Subsequent entries in the series found new ways to improve the rhythm. The second stage of Ghouls ’N Ghosts, for example, is ridiculous. At one point, Arthur has to run up a hill as monster-turtles tumble down toward him, some bouncing like ugly beach balls and others crawling. They’re spaced perfectly to force you to jump at uncomfortable moments, leaping to see the next section of the stage and throwing kinks into the process. Once you get past the first few turtles, there’s suddenly a rock you have to jump over to proceed, screwing up the rhythm you’ve established to avoid the beasts. Clear the rock, and a chest appears behind you, potentially holding a new weapon! But if you backtrack and open the chest, avoiding more turtles on the way, your only reward is a magician who’ll turn Arthur into a frog or baby, something not nearly nimble enough to get past the damn turtles. And if you survive all that and finally crest the hill? There’s a rope bridge… that collapses the moment you try to walk over it. Failure into failure into failure into a small success and then back to failure, all of it couched in Arthur’s exaggerated movements and his pants around his ankles, metaphorically and literally.

Ghosts ’N Goblins’ tradition of relying on the audience to take a pie in the face rather than act as a clown on a stage lives on. Super Meat Boy’s penchant for silly character design is funny on its own, but the game would get frustrating fast if every time a failed jump across one of its stages didn’t end with a perfectly timed squelching noise. Dark Souls’ oppressive atmosphere would be wearying if it didn’t make you laugh when some slavering freak jumps out of a pile of debris after you finally got past the knights guarding a bridge. By making players laugh at themselves, by designing a game as not just a colorful challenge but more of a prank, Ghosts ’N Goblins creates a new incentive to overcome and embrace failure as you play.

The tradition has also metastasized into nasty strains of comedic games. Think of them like the gaming equivalent of stand-up hacks. In fact, the world of homemade vintage games—both home-brew games that actually run on vintage hardware like the NES and others that just ape the aesthetic—is plagued by the notion that relentless difficulty is part of the entertainment value. Anyone who’s played Battle Kid: Fortress Of Peril knows that the nonstop deaths are only funny when done with grace. It may look like an ’80s Capcom game like GNG, but it certainly doesn’t feel like it.
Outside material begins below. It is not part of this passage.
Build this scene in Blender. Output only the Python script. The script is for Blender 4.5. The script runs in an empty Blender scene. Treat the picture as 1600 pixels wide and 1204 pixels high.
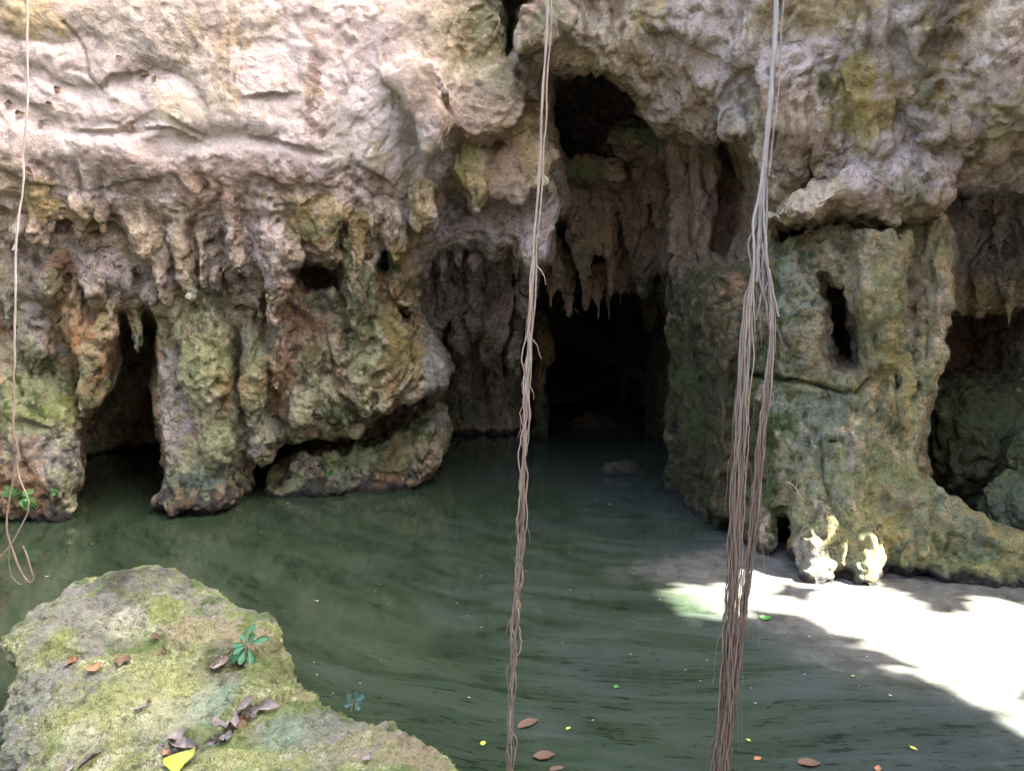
import bpy, math, random
import numpy as np
from mathutils import Vector, Matrix
from mathutils.bvhtree import BVHTree

R = math.radians
scene = bpy.context.scene
random.seed(7)
rng = np.random.default_rng(7)

# ------------------------------------------------------------------ camera
FPX = 1209.0                      # focal length in photo pixels (photo is 1600 x 1204)
CAM = np.array((0.0, 0.0, 2.0))
PITCH = R(-6.0)
cam_d = bpy.data.cameras.new('camera')
cam_d.sensor_width = 36.0
cam_d.lens = 36.0 * FPX / 1600.0
cam_d.clip_start = 0.05
cam_d.clip_end = 2000.0
cam = bpy.data.objects.new('camera', cam_d)
scene.collection.objects.link(cam)
cam.location = CAM
cam.rotation_euler = (R(90.0) + PITCH, 0, 0)
scene.camera = cam

# ------------------------------------------------------------------ world and sun
SUN_EL, SUN_AZ = R(41.0), R(100.0)         # azimuth clockwise from +Y: low over the right bank
SUN_DIR = np.array((math.sin(SUN_AZ) * math.cos(SUN_EL), math.cos(SUN_AZ) * math.cos(SUN_EL), math.sin(SUN_EL)))
world = bpy.data.worlds.new('World')
scene.world = world
world.use_nodes = True
wn = world.node_tree.nodes
sky = wn.new('ShaderNodeTexSky')
sky.sky_type = 'NISHITA'
sky.sun_disc = False
sky.sun_elevation = SUN_EL
sky.sun_rotation = SUN_AZ
sky.dust_density = 6.0
sky.air_density = 0.6
sky.ozone_density = 0.6
wn['Background'].inputs['Strength'].default_value = 0.15
world.node_tree.links.new(sky.outputs[0], wn['Background'].inputs[0])
sun_d = bpy.data.lights.new('sun', 'SUN')
sun_d.energy = 5.0
sun_d.angle = R(0.53)
sun_d.color = (1.0, 0.97, 0.92)
sun = bpy.data.objects.new('sun', sun_d)
scene.collection.objects.link(sun)
sun.rotation_euler = Vector(SUN_DIR).to_track_quat('Z', 'Y').to_euler()
sun.location = (14, -1, 10)

vs = scene.view_settings
vs.view_transform = 'Standard'
vs.look = 'None'
vs.exposure = 4.3
vs.gamma = 1.0
vs.use_curve_mapping = False
scene.cycles.max_bounces = 6
scene.cycles.diffuse_bounces = 1
scene.cycles.use_denoising = True
scene.cycles.use_adaptive_sampling = True
scene.cycles.adaptive_threshold = 0.006
scene.cycles.use_light_tree = False

# ------------------------------------------------------------------ helpers
COL = scene.collection
CP, SP = math.cos(PITCH), math.sin(PITCH)


def at(px, py, Y):
    """World point at distance Y (along world y) seen at photo pixel (px, py)."""
    a, b = (px - 800.0) / FPX, (602.0 - py) / FPX
    d = np.array((a, CP - b * SP, SP + b * CP))
    return CAM + d * (Y / d[1])


def ray(px, py):
    a, b = (px - 800.0) / FPX, (602.0 - py) / FPX
    d = np.array((a, CP - b * SP, SP + b * CP))
    return d / np.linalg.norm(d)


def on_water(px, py, z=0.0):
    d = ray(px, py)
    return CAM + d * ((z - CAM[2]) / d[2])


def _hash(ix, iy, iz, seed):
    h = (ix * 374761393 + iy * 668265263 + iz * 2147483647 + seed * 1274126177) & 0xFFFFFFFF
    h = ((h ^ (h >> 13)) * 1274126177) & 0xFFFFFFFF
    h = ((h ^ (h >> 16)) * 2246822519) & 0xFFFFFFFF
    return h ^ (h >> 15)


_G = rng.normal(size=(256, 3))
_G = (_G / np.linalg.norm(_G, axis=1)[:, None]).astype(np.float32)


def perlin(p, seed=0):
    """Gradient noise, about -1..1, at points p (N,3)."""
    p = np.asarray(p, np.float64)
    i = np.floor(p).astype(np.int64)
    f = (p - i).astype(np.float32)
    u = f * f * f * (f * (f * 6 - 15) + 10)
    out = np.zeros(len(p), np.float32)
    for dx in (0, 1):
        wx = u[:, 0] if dx else 1 - u[:, 0]
        for dy in (0, 1):
            wy = wx * (u[:, 1] if dy else 1 - u[:, 1])
            for dz in (0, 1):
                g = _G[_hash(i[:, 0] + dx, i[:, 1] + dy, i[:, 2] + dz, seed) & 255]
                w = wy * (u[:, 2] if dz else 1 - u[:, 2])
                out += w * (g[:, 0] * (f[:, 0] - dx) + g[:, 1] * (f[:, 1] - dy) + g[:, 2] * (f[:, 2] - dz))
    return out * 1.6


def fbm(p, octaves=4, seed=0, gain=0.5):
    out, a, q = 0, 1.0, np.array(p, np.float64)
    for o in range(octaves):
        out = out + a * perlin(q, seed + o * 17)
        q = q * 2.03 + 11.3
        a *= gain
    return out


def ridged(p, octaves=3, seed=0):
    out, a, q = 0, 1.0, np.array(p, np.float64)
    for o in range(octaves):
        out = out + a * (1 - np.abs(perlin(q, seed + o * 13)) * 2)
        q = q * 2.1 + 7.7
        a *= 0.5
    return out


def worley(p, seed=0):
    """Distance to the nearest scattered point (cell noise)."""
    p = np.asarray(p, np.float32)
    i = np.floor(p).astype(np.int64)
    f = p - i.astype(np.float32)
    best = np.full(len(p), 9.0, np.float32)
    for dx in (-1, 0, 1):
        for dy in (-1, 0, 1):
            for dz in (-1, 0, 1):
                h = _hash(i[:, 0] + dx, i[:, 1] + dy, i[:, 2] + dz, seed)
                q = ((h & 1023).astype(np.float32) / 1023 + dx - f[:, 0]) ** 2
                q += (((h >> 10) & 1023).astype(np.float32) / 1023 + dy - f[:, 1]) ** 2
                q += (((h >> 20) & 1023).astype(np.float32) / 1023 + dz - f[:, 2]) ** 2
                np.minimum(best, q, out=best)
    return np.sqrt(best)


def sstep(a, b, x):
    t = np.clip((x - a) / (b - a), 0, 1)
    return t * t * (3 - 2 * t)


def smin(a, b, k):
    h = np.clip(k - np.abs(a - b), 0, None)
    return np.minimum(a, b) - h * h / (4 * k)


def poly_sd(pts, X, Z):
    """Signed distance to polygon (negative inside) at arrays X, Z."""
    n = len(pts)
    d = np.full(X.shape, 1e9, np.float32)
    ins = np.zeros(X.shape, bool)
    for i in range(n):
        ax, az = pts[i]
        bx, bz = pts[(i + 1) % n]
        ex, ez = bx - ax, bz - az
        wx, wz = X - ax, Z - az
        t = np.clip((wx * ex + wz * ez) / (ex * ex + ez * ez + 1e-12), 0, 1)
        d = np.minimum(d, (wx - ex * t) ** 2 + (wz - ez * t) ** 2)
        c = (az > Z) != (bz > Z)
        with np.errstate(divide='ignore', invalid='ignore'):
            xi = ax + (Z - az) / (bz - az if bz != az else 1e-9) * ex
        ins ^= c & (X < xi)
    d = np.sqrt(d)
    return np.where(ins, -d, d)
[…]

And that design impulse carries into more mainstream games, too. When Super Mario Maker came to Wii U, its user-created levels were a mire of nasty gauntlets and even one-note gags where you’d get bounced into spikes, fire, or bottomless pits unless you knew to run as soon as the stage started.

The working formula that Ghosts ’N Goblins established, then, is one of balance. The pratfalls and the challenge aren’t the source of the humor. The laughs come from the relationship between player and game, not as adversaries, with one trying to defeat the other, or as a blunt prop. The player has to be more than the watermelon smashed by the video game Gallagher. The real relationship between the player and GNG is more akin to the straight man and the wild eccentric in a farce. The game sets you up, you get knocked down, and you feed it another quarter to see what else it’s got.